By the mid-1970s, Pakistan was one of the world’s most prolific film-producing countries holding steady at #4 on the league table. In 1978, the year of the Punjabi-language Cheeta Chaalbaaz, the local film industry released 99 other films, not bad for a country (and industry) that had just a few years earlier been severed in half.

Punjabi films have always been popular in Punjab (duh!) and even enjoy some success with audiences in Karachi and elsewhere. Some of the biggest and most accomplished films, both commercially and artistically, have been Punjabi films: Chanway (1951), Kartar Singh (1959), Heer Ranjha (1970) and Maula Jat (1979) just to name a few.

Cheetah Chaalbaaz was a non-starter. In the no-nonsense lingo of the movie world it was a flop. Director Altaf Hussain was still some years away from his breakthrough hit Athra Puttar (1981) and indeed, Cheetah Chaalbaaz was one of 20 failures in a row that he notched up on his way to success. It is a record that has yet to be broken. But it also speaks volumes of the persistence and passion of the man who went on in the ’80s to direct some very successful Punjabi films including Mehndi (1985) and Laawaris (1983).

Aliya, a dancer/actress often cast as a vamp, was one of three big-name female stars in the film. Sadly, her film career was stopped in its tracks when she hooked up with Altaf Hussain. Even though she later divorced Hussain, Aliya was never able to regain the momentum she had had before getting married.

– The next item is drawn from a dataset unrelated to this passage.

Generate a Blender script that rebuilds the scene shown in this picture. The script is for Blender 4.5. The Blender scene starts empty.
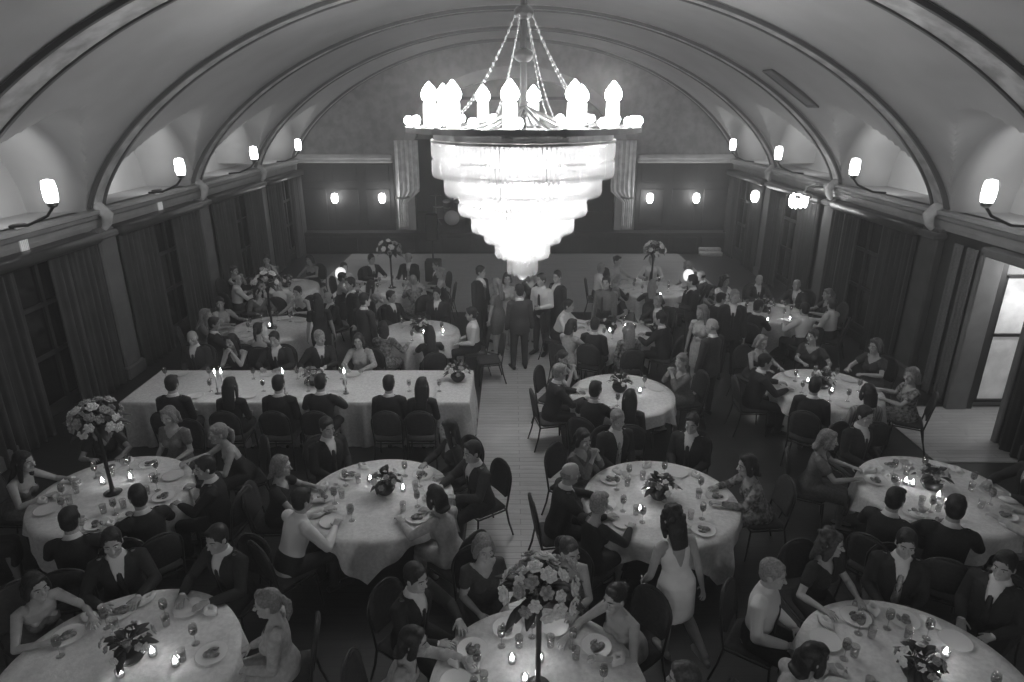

Playback honours for the film went to Nahid Akhtar and the music was composed by the famous Tafo.

Given the pet name Tafo (also spelled Tafu and Tafoo) by his father, Altaf Hussain Khan (no relation to the director) is one of the subcontinent’s great tabla masters. A student of Ustad Mian Qadir Bakhsh, the master of the Punjab gharana who also instructed Allah Rakha, Tafo Khan has accompanied all the great names of Pakistani classical and popular music and is recognised among his peers as an unsurpassed virtuoso.

Tafo Khan. Courtesy Coke Studio.

In the ’70s, Altaf Hussain along with his brother Nisar (accordion and keyboards) and later, his sons, made a name for themselves in the movies. Billed as the Tafo Brothers or more simply just Tafo, the collective made exciting, edgy and eclectic music for both Urdu and Punjabi films. When not getting topline credit for their work they were often playing in the studio orchestras of other musical directors and worked closely with M Ashraf in particular.

Yes Meri No Teri (My Yes, Your No) is a title I have given to today’s song, as the only reference to it on the internet gives it the generic title of Dance Music. Regardless of its true name, the song itself is completely wacky and wonderful. Not only does Tafo sample madly and widely he lifts one of South Asian film’s most iconic musical moments lock, stock and barrel.

Several electric guitars pulse out a beat as woozy, gurgling synths rise and fall like waves on the ocean before a tinny Hammond B3 riff that could be an outtake from The Doors’Light My Fire sessions sets up the entry of the vocals.

RD Burman, India’s fabled musical director in the 1970s and 80s, made musical history with his song Duniya Mein Logon Ko (Apna Desh, 1972) in which, in addition to singing, he vocalised a series of rhythmic grunts, groans and heavy breaths which became forever embedded in the national psyche.

In Yes Meri No Teri, the same scat is inserted into the opening sequence by way of introducing the immortal lines sung by all-time good sport Nahid Akhtar:

Dil de gitar waje tau tau tau
Ik ik taar waje tau tau tau
(The guitar of the heart goes tau tau tau
Each and every string goes tau tau tau)

There is no shame in art. Not only does Tafo lift Burman’s innovation, but in the latter part of the song Akhtar slurs her vocals in a way that brings to mind the slightly inebriated singing style that Asha Bhosle used in her mega hit Dum Maaro Dam from Hare Rama Hare Krishna (1971).

Yes Meri No Teri, like the film, is no classic. But it is a good example of what some very talented musicians were doing to modernise Pakistani film music. Tafo went on to score hundreds of films and many of his/their songs are rightly held in very high regard.